Deux mesures phares ont filtré dans la presse, notamment à Watson.ch, et font couler beaucoup d’encre. Celle qui divise le plus? La hausse spectaculaire du nombre de joueurs étrangers, censée densifier un marché suisse trop restreint. Concrètement, chaque équipe de National League aura le droit d’aligner jusqu’à dix mercenaires par rencontre, soit six de plus qu’aujourd’hui. Ou plus exactement: l’obligation pour Fribourg-Gottéron et ses concurrents d’inscrire 12 Suisses (sur 22 places) sur la feuille de match, ce qui n’est pas tout à fait pareil d’un point de vue juridique.

Au fait, pourquoi ne pas avoir privilégié un entre-deux? «Engager un ou deux étrangers de plus dans l’espoir d’améliorer la situation des clubs n’aurait eu aucun effet. Les clubs riches auraient été avantagés car ils auraient pu recruter six top étrangers», avance Raphaël Berger.

L’instauration d’un plafond salarial, qui logera tout le monde à la même enseigne, est moins clivante. Le 20 novembre dernier dans ces mêmes colonnes, Hubert Waeber, président de Fribourg-Gottéron, se disait «confiant» quant à la réalisation de ce projet. Directeur sportif des ZSC Lions, Sven Leuenberger s’est montré autrement plus affirmatif lorsque nous l’avons contacté: «Je crois qu’il est désormais clair que le plafond salarial va être mis en place. Il y a des chiffres articulés pour le montant minimum et maximum, mais rien d’établi.»

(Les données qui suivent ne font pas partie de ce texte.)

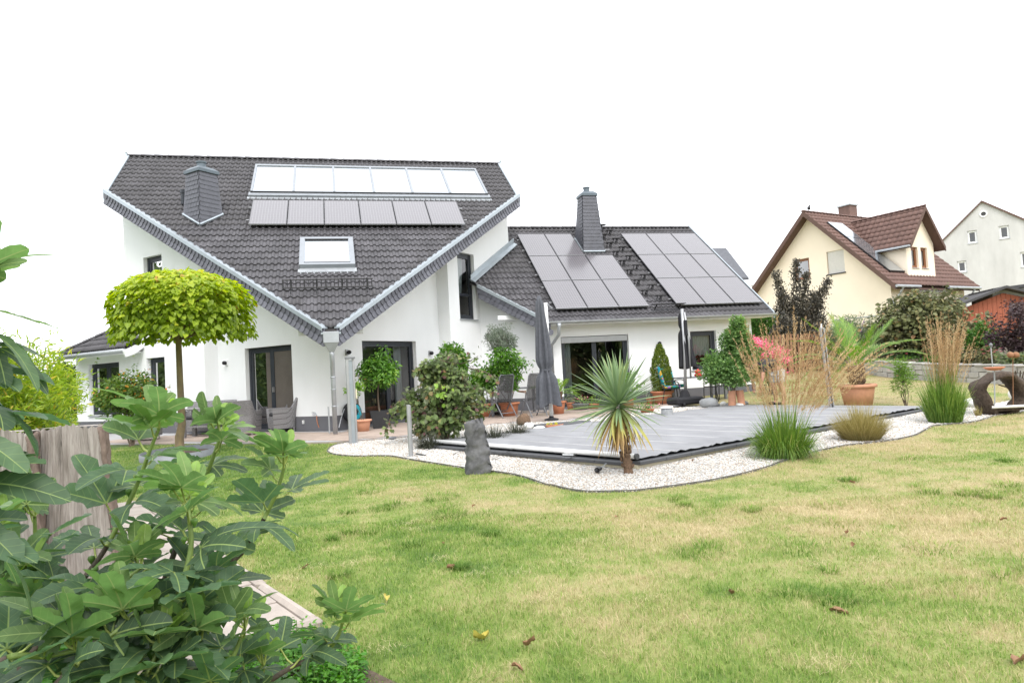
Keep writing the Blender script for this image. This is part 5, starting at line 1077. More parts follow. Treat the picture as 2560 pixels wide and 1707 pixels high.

Avis mitigés dans les clubs

Sven Leuenberger n’est pas franchement emballé. Son club non plus. Zurich est en effet le seul, parmi les douze à composer la première division du pays, à avoir voté non à la réforme. «C’est exact. Nous sommes d’avis que chaque club est en droit de dire combien il souhaite investir», rétorque l’ancien défenseur, pas surpris que son (riche) employeur se retrouve à ce point esseulé: «Cela démontre que beaucoup préfèrent acheter plutôt que former. La moitié de notre première équipe provient de notre mouvement junior. C’est une filière qui marche…»

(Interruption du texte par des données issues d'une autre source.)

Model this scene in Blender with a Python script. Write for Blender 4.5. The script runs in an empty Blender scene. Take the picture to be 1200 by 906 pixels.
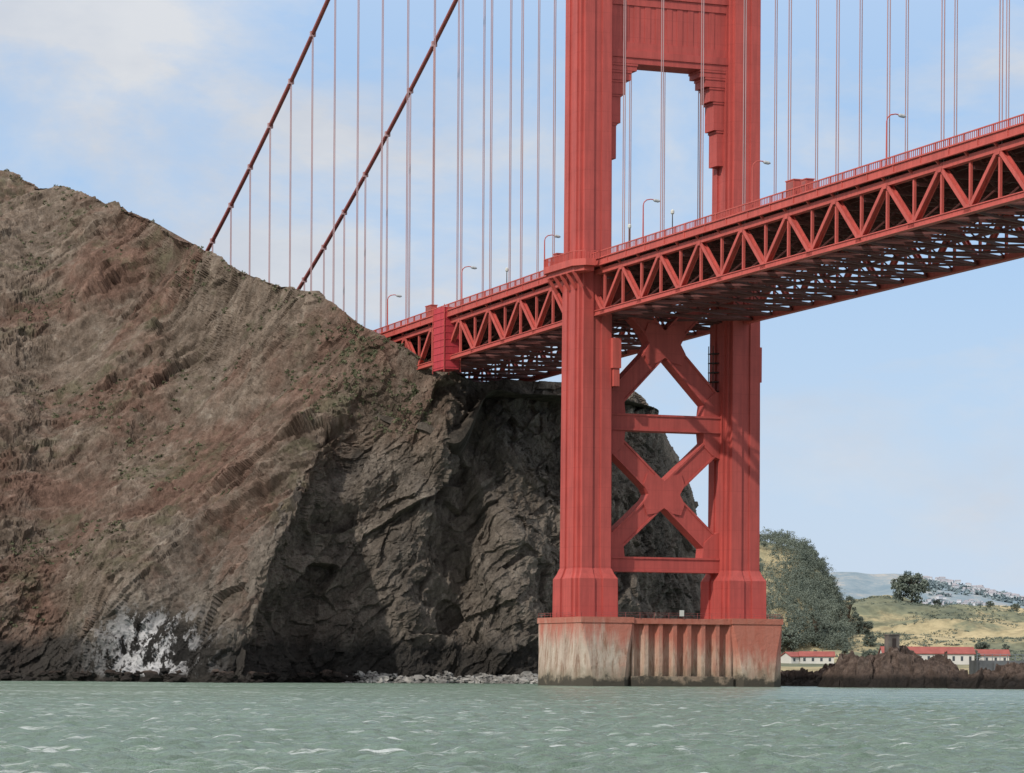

«En tant que directeur sportif, j’ai peur que ce que nous avons fait de bien pour les équipes nationales tombe à l’eau.»
Reto Raffainer

Du bout des lèvres, Sven Leuenberger admet cependant que les hockeyeurs suisses gagnent de manière générale (trop) bien leur vie. Il faut savoir que la National League, dotée d’un salaire annuel moyen de 215’000 francs selon la Sonntags Zeitung, est bien plus intéressante financièrement que la plupart de ses cousines européennes. Des joueurs slovaques, tchèques ou finlandais – pour ne citer qu’eux – de seconde zone coûteraient moins cher que des éléments helvétiques de même niveau. «Il est difficile de comparer un étranger et un Suisse car au final, tous les coûts baisseront avec une ouverture du marché», calcule Reto Raffainer, directeur sportif du HC Davos. La qualité de jeu ne va pas en pâtir, bien au contraire, estiment plusieurs acteurs du milieu. «Le but premier est économique. On veut baisser la masse salariale des clubs. Mais le deuxième est sportif, poursuit Raphaël Berger. Cela nous permettra d’avoir une ligue plus compétitive.»

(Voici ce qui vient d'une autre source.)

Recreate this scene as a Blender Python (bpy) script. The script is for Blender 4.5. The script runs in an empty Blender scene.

Il n’empêche, Reto Raffainer, comme d’autres directeurs sportifs avant lui, tire la sonnette d’alarme. «Je suis dans une situation délicate, sourit l’ancien directeur des équipes nationales. Il y a trois ans, je me suis battu contre cette augmentation du nombre d’étrangers. Aujourd’hui, le contexte global de la ligue a changé. Il y va de la survie et des finances des clubs. D’un autre côté, en tant que directeur sportif, j’ai peur que ce que nous avons fait de bien pour les équipes nationales tombe à l’eau.» La révolution à venir n’a pas fini de diviser.